The head bolts where tightened as I did it in former times: without a torque wrench, because I couldn’t get access to 6 of the 10 bolts and nuts with normal sockets.
But the torque in my right arm hopefully is safe enough. I just tightened them with a spanner and a ¼” bone with extension as much as I could without killing the threads. Was always safe enough on British iron. Perhaps I should afford me a 3/8” ratchet….
But nevertheless, how do you all manage to tighten nuts no. 2, 7 and 8 (the one under the carbs and the two under the exhaust)?

No restauration!

I was glad to find the shortened Allen key for the carb bolts. It was 20 years somewhere in my toolbox! So carbs are back on. Bought me some braided oilfeed lines which where also fitted.

No restauration!

That was it so far. And it is still raining….

I find a 3/8 drive 1/4 whitworth socket and extension gets to the 7 bolts and nuts accessible from above, ring spanners get to the other 3 OK.
Mines an 850, not sure if there's any difference in the head bolting.

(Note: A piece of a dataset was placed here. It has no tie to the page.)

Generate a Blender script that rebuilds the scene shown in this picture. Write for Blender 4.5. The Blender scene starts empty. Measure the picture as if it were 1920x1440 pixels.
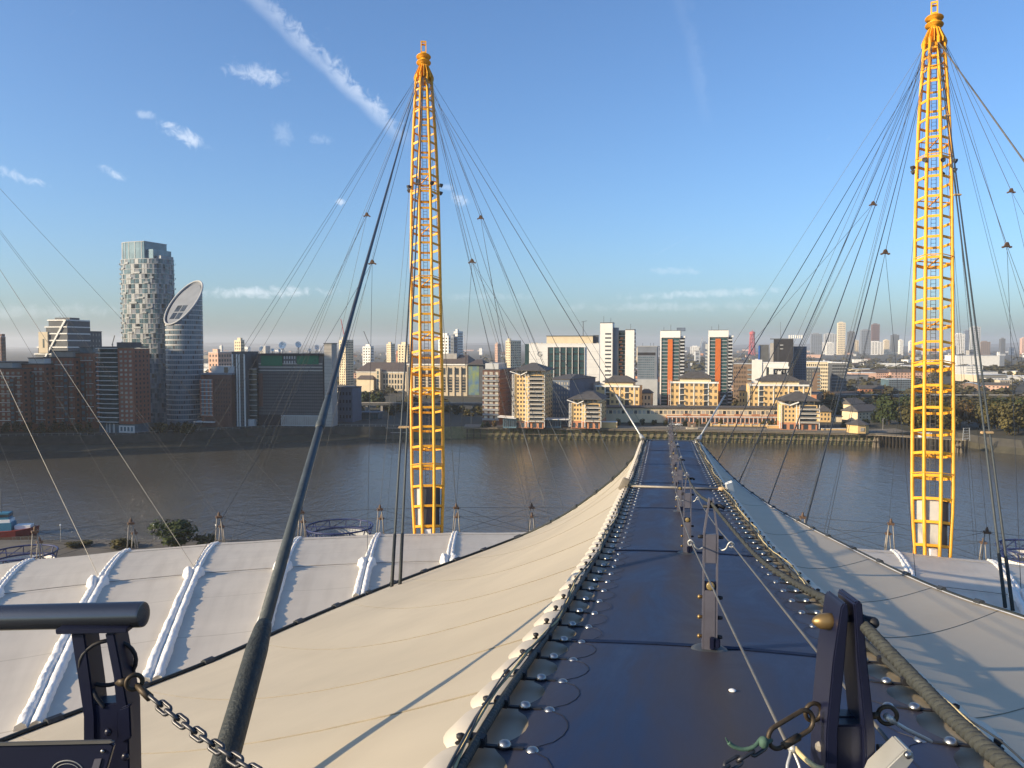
import bpy, bmesh, math, random
from mathutils import Vector, Matrix
R = math.radians
random.seed(7)
scene = bpy.context.scene
C = scene.collection

# ------------------------------------------------------------------ camera, sky, sun, exposure
F, PITCH, CAMZ = 1500.0, math.atan(72 / 1500.0), 55.0          # focal length in photo pixels, water level is z = 0
cam_d = bpy.data.cameras.new('camera'); cam = bpy.data.objects.new('camera', cam_d); C.objects.link(cam)
cam.location = (0, 0, CAMZ); cam.rotation_euler = (math.pi / 2 - PITCH, 0, 0)
cam_d.sensor_width = 36; cam_d.lens = 36 * F / 1920; cam_d.clip_start = .05; cam_d.clip_end = 40000
scene.camera = cam
SUN_EL, SUN_AZ = R(20.5), math.atan2(-.93, -.37)                    # azimuth from +Y towards +X: low sun, left and a little behind
sun_dir = Vector((math.sin(SUN_AZ) * math.cos(SUN_EL), math.cos(SUN_AZ) * math.cos(SUN_EL), math.sin(SUN_EL)))
sd = bpy.data.lights.new('sun', 'SUN'); sd.energy = 5.0; sd.angle = R(.8); sd.color = (1, .80, .54)
so = bpy.data.objects.new('sun', sd); C.objects.link(so); so.rotation_euler = sun_dir.to_track_quat('Z', 'Y').to_euler()
so.location = (-60, -30, 120)
vs = scene.view_settings
vs.view_transform = 'Standard'; vs.look = 'None'; vs.gamma = 1; vs.use_curve_mapping = False; vs.exposure = 0.66
scene.cycles.use_denoising = True
scene.cycles.max_bounces = 6; scene.cycles.diffuse_bounces = 3; scene.cycles.glossy_bounces = 3
scene.cycles.transparent_max_bounces = 12; scene.cycles.volume_bounces = 0
scene.cycles.caustics_reflective = False; scene.cycles.caustics_refractive = False

def at(px, py, Y):
    """the point at depth Y that the photograph shows at pixel px, py"""
    u = (px - 960) / F; v = (720 - py) / F
    dy = math.cos(PITCH) + v * math.sin(PITCH); dz = -math.sin(PITCH) + v * math.cos(PITCH)
    s = Y / dy
    return Vector((u * s, Y, CAMZ + dz * s))
def direction(px, py):
    return (at(px, py, 100) - Vector((0, 0, CAMZ))).normalized()
def on_plane(px, py, z):
    d = direction(px, py); t = (z - CAMZ) / d.z
    return Vector((d.x * t, d.y * t, z))

world = bpy.data.worlds.new('World'); scene.world = world; world.use_nodes = True
def make_world():
    nt = world.node_tree; N, L = nt.nodes, nt.links
    N.clear()
    out = N.new('ShaderNodeOutputWorld'); bg = N.new('ShaderNodeBackground'); bg.inputs[1].default_value = .108
    L.new(bg.outputs[0], out.inputs[0])
    sky = N.new('ShaderNodeTexSky'); sky.sky_type = 'NISHITA'; sky.sun_disc = False
    sky.sun_elevation = SUN_EL; sky.sun_rotation = SUN_AZ % (2 * math.pi)
    sky.altitude = 60; sky.air_density = 1.0; sky.dust_density = 1.6; sky.ozone_density = 2.6
    tc = N.new('ShaderNodeTexCoord'); D = tc.outputs['Generated']
    nz = N.new('ShaderNodeTexNoise'); nz.inputs['Scale'].default_value = 70; nz.inputs['Detail'].default_value = 9; nz.inputs['Distortion'].default_value = .6
    nz.inputs['Roughness'].default_value = .66; L.new(D, nz.inputs['Vector'])
    nz2 = N.new('ShaderNodeTexNoise'); nz2.inputs['Scale'].default_value = 11; nz2.inputs['Detail'].default_value = 4
    L.new(D, nz2.inputs['Vector'])
    def M(op, a, b=None, c=None, clamp=False):
        m = N.new('ShaderNodeMath'); m.operation = op; m.use_clamp = clamp
        for i, x in enumerate((a, b, c)):
            if x is None: continue
            if isinstance(x, (int, float)): m.inputs[i].default_value = x
            else: L.new(x, m.inputs[i])
        return m.outputs[0]
    def dot(v):
        d = N.new('ShaderNodeVectorMath'); d.operation = 'DOT_PRODUCT'; L.new(D, d.inputs[0]); d.inputs[1].default_value = v
        return d.outputs['Value']
    def sstep(x, a, b):
        m = N.new('ShaderNodeMapRange'); m.interpolation_type = 'SMOOTHSTEP'
        L.new(x, m.inputs[0]); m.inputs[1].default_value = a; m.inputs[2].default_value = b
        return m.outputs[0]
    n1 = nz.outputs[0]; n2 = nz2.outputs[0]
    masks = []
    # contrails: great circles with a soft, ragged width
    for (ax, ay, bx, by, w, amt, end) in ((470, -10, 768, 268, .0185, .50, 1), (1268, -40, 1330, 240, .016, .07, 1), (1225, 480, 1300, 440, .0016, .16, 2)):
        a, b = direction(ax, ay), direction(bx, by)
        n = a.cross(b).normalized(); t = (b - a).normalized()
        dist = M('ABSOLUTE', M('ADD', M('ADD', dot(n), M('MULTIPLY', M('SUBTRACT', n2, .5), w * .8)), M('MULTIPLY', M('SUBTRACT', n1, .5), w * 1.6)))
        edge = M('SUBTRACT', 1.0, sstep(dist, 0.0, w * 1.15))
        rag = sstep(M('ADD', M('MULTIPLY', edge, .72), M('MULTIPLY', n1, 1.2)), .78, 1.70)
        al = dot(t); e = b.dot(t); s0 = a.dot(t)
        m = M('MULTIPLY', rag, M('SUBTRACT', 1.0, sstep(al, e - .06, e + .012)))
        if end == 2: m = M('MULTIPLY', m, sstep(al, s0 - .005, s0 + .01))
        grow = N.new('ShaderNodeMapRange'); L.new(al, grow.inputs[0]); grow.inputs[1].default_value = s0; grow.inputs[2].default_value = e; grow.inputs[3].default_value = .55; grow.inputs[4].default_value = 1.15
        masks.append(M('MULTIPLY', M('MULTIPLY', m, grow.outputs[0]), amt))
    # small cumulus scraps and low streaks: soft ellipses broken by noise
    for (px, py, wx, wy, ang, amt) in ((483, 140, 62, 22, 5, .42), (338, 250, 52, 15, 22, .55), (272, 215, 28, 9, 5, .28), (25, 328, 55, 11, 15, .42),
                                       (215, 324, 28, 10, 18, .42), (601, 260, 30, 13, 3, .2), (530, 250, 30, 22, 60, .14), (638, 378, 12, 8, 0, .6),
                                       (866, 374, 24, 14, 30, .42), (838, 352, 16, 8, 0, .25), (500, 548, 140, 13, -2, .5), (30, 585, 200, 14, -2, .2),
                                       (1310, 551, 210, 10, -2, .34), (1270, 508, 70, 9, 3, .18), (900, 556, 160, 9, 0, .14), (1250, 575, 260, 12, 0, .2)):
        d0 = direction(px, py)
        rt = d0.cross(Vector((0, 0, 1))).normalized(); up = rt.cross(d0).normalized()
        a = R(ang)
        ex = rt * math.cos(a) - up * math.sin(a); ey = rt * math.sin(a) + up * math.cos(a)
        qx = M('DIVIDE', dot(ex), wx / F); qy = M('DIVIDE', dot(ey), wy / F)
        r = M('SQRT', M('ADD', M('MULTIPLY', qx, qx), M('MULTIPLY', qy, qy)))
        e = M('SUBTRACT', 1.0, sstep(r, .1, 1.5))
        rag = sstep(M('ADD', M('MULTIPLY', e, .75), M('MULTIPLY', n1, 1.9)), 1.25, 2.0)
        front = M('GREATER_THAN', dot(d0), 0.0)
        masks.append(M('MULTIPLY', M('MULTIPLY', rag, front), amt))
    tot = masks[0]
    for m in masks[1:]: tot = M('MAXIMUM', tot, m)
    mix = N.new('ShaderNodeMix'); mix.data_type = 'RGBA'
    L.new(tot, mix.inputs[0])
    tint = N.new('ShaderNodeMix'); tint.data_type = 'RGBA'; tint.blend_type = 'MULTIPLY'; tint.inputs[0].default_value = 1
    L.new(sky.outputs[0], tint.inputs[6]); tint.inputs[7].default_value = (.74, .97, 1.22, 1)
    L.new(tint.outputs[2], mix.inputs[6]); mix.inputs[7].default_value = (6.6, 7.0, 7.6, 1)
    L.new(mix.outputs[2], bg.inputs[0])
make_world()
world.cycles.sampling_method = 'MANUAL'; world.cycles.sample_map_resolution = 512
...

I gave up on the torque wrench a long time ago, had no issues.
The bike is ready for the road at the end. I'm just waiting for a good shower to wash all the f....g salt off the road.
If that will not happen in the next days, I will at least have time to install the lansdowne fork damper kit which I ordered today.
Some before and after pics:

No restauration!

No restauration!

All the best,
Looks great!
Is that a RGM kicker?
How do you like it?
Thanks guys,

that kicker is indeed a RGM item. I like to have a good lever on a Combat engine. It's well engineered and very good quality.
And you never again will see your kicker scratching your downpipe. It really turns out wide enough.
Very nice. So this is a '73?? Just before the 850's? What sprocket is on it, 19 or 20 tooth? Very nice find.

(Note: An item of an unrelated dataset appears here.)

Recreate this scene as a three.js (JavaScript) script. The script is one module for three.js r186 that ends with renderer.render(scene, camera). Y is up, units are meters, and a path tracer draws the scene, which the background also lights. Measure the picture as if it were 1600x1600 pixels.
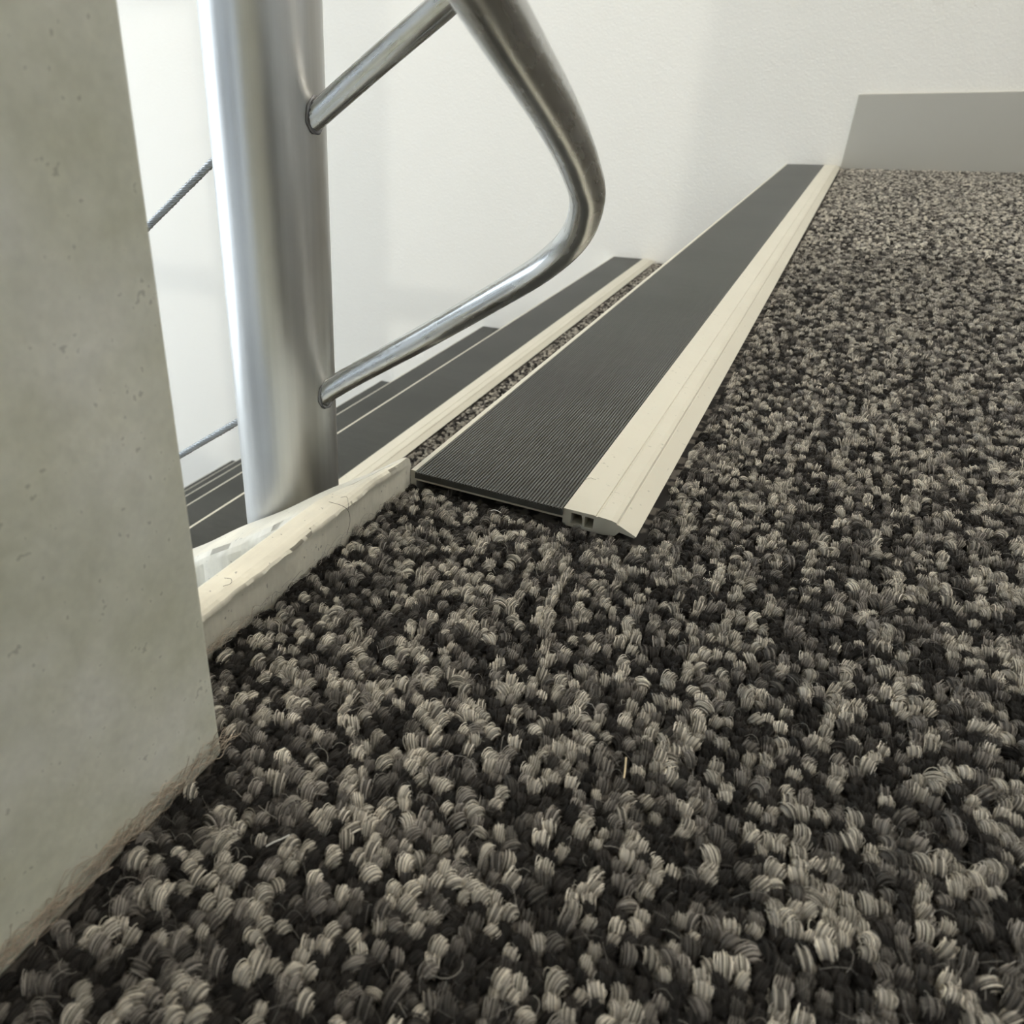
import * as THREE from 'three';
import { RoundedBoxGeometry } from 'three/addons/geometries/RoundedBoxGeometry.js';
import { mergeGeometries, toCreasedNormals, mergeVertices } from 'three/addons/utils/BufferGeometryUtils.js';
import { RectAreaLightUniformsLib } from 'three/addons/lights/RectAreaLightUniformsLib.js';

// ------------------------------------------------------------------ camera, sky, lights, exposure
// x: from the stairs into the landing, y: up (0 = tips of the carpet pile), z: from the far wall towards the camera
const scene = new THREE.Scene();
const FOCAL = 1176.05;                                         // pixels of a 1600 px frame
const camera = new THREE.PerspectiveCamera(2 * Math.atan(800 / FOCAL) * 180 / Math.PI, 1, 0.01, 60);
camera.position.set(0.10935, 0.12, 1.48546);
camera.rotation.set(-0.466915, 0.575904, -0.025229, 'YXZ');
camera.setViewOffset(1600, 1600, 800 - 548.04, 800 - 740.5, 1600, 1600);
camera.focus = 0.25; camera.userData.fStop = 33;
scene.add(camera);

scene.background = new THREE.Color().setRGB(0.89, 1.0, 1.12);
scene.backgroundIntensity = 3.3;
RectAreaLightUniformsLib.init();
const LAMPS = [                                                // ceiling panels: x, z, width, depth, radiance, colour
  [-1.15, 0.85, 0.6, 1.2, 4.6, [1.0, 0.90, 0.74]],
  [0.95, 0.85, 0.6, 0.6, 8.5, [1.0, 0.90, 0.76]],  // unseen panel, placed as fill for the faces turned to the landing
];
const renderer = new THREE.WebGLRenderer({ antialias: true });
renderer.toneMapping = THREE.LinearToneMapping;
renderer.toneMappingExposure = 1.64;
renderer.shadowMap.enabled = true;

const sun = new THREE.DirectionalLight(new THREE.Color().setRGB(1.0, 0.95, 0.86), 0.75);   // low hazy sun through the windows behind the camera
sun.position.set(-0.45, 0.3, 3); sun.target.position.set(-0.45, 0, 0); sun.shadow.radius = 1.2; sun.shadow.mapSize.set(2048, 2048);
Object.assign(sun.shadow.camera, { left: -4, right: 4, top: 4, bottom: -4, near: 0.1, far: 12 }); sun.name = 'sun';
scene.add(sun, sun.target);

// ------------------------------------------------------------------ helpers
function mulberry(a) { return () => { a |= 0; a = a + 0x6D2B79F5 | 0; let t = Math.imul(a ^ a >>> 15, 1 | a); t = t + Math.imul(t ^ t >>> 7, 61 | t) ^ t; return ((t ^ t >>> 14) >>> 0) / 4294967296; }; }
const used = {};
function numbered(n) { used[n] = (used[n] ?? -1) + 1; return used[n] ? n + '_' + String(used[n]).padStart(3, '0') : n; }
function shadows(o) { o.traverse((m) => { if (m.isMesh) { m.castShadow = true; m.receiveShadow = true; } }); return o; }
function mesh(name, geometry, material, parent) { const m = new THREE.Mesh(geometry, material); m.name = name; m.castShadow = m.receiveShadow = true; (parent ?? scene).add(m); return m; }
function struct(name, geometry, material) { const m = mesh(name, geometry, material); m.userData.kind = 'structure'; return m; }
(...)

She is from Feb.72 (2039xx), the engine dates a bit later, maybe summer 72 (2067xx).
I've got a 21 tooth sprocket on it. Good for motorway cruising, but on our small backroads 4th gear is a bit like an overdrive (~3000RPM @ 55mph).
Nevertheless the acceleration is good enough and I'm really surprised how strong she pulles from low revs, in spite of the fact that it is a Combat engine.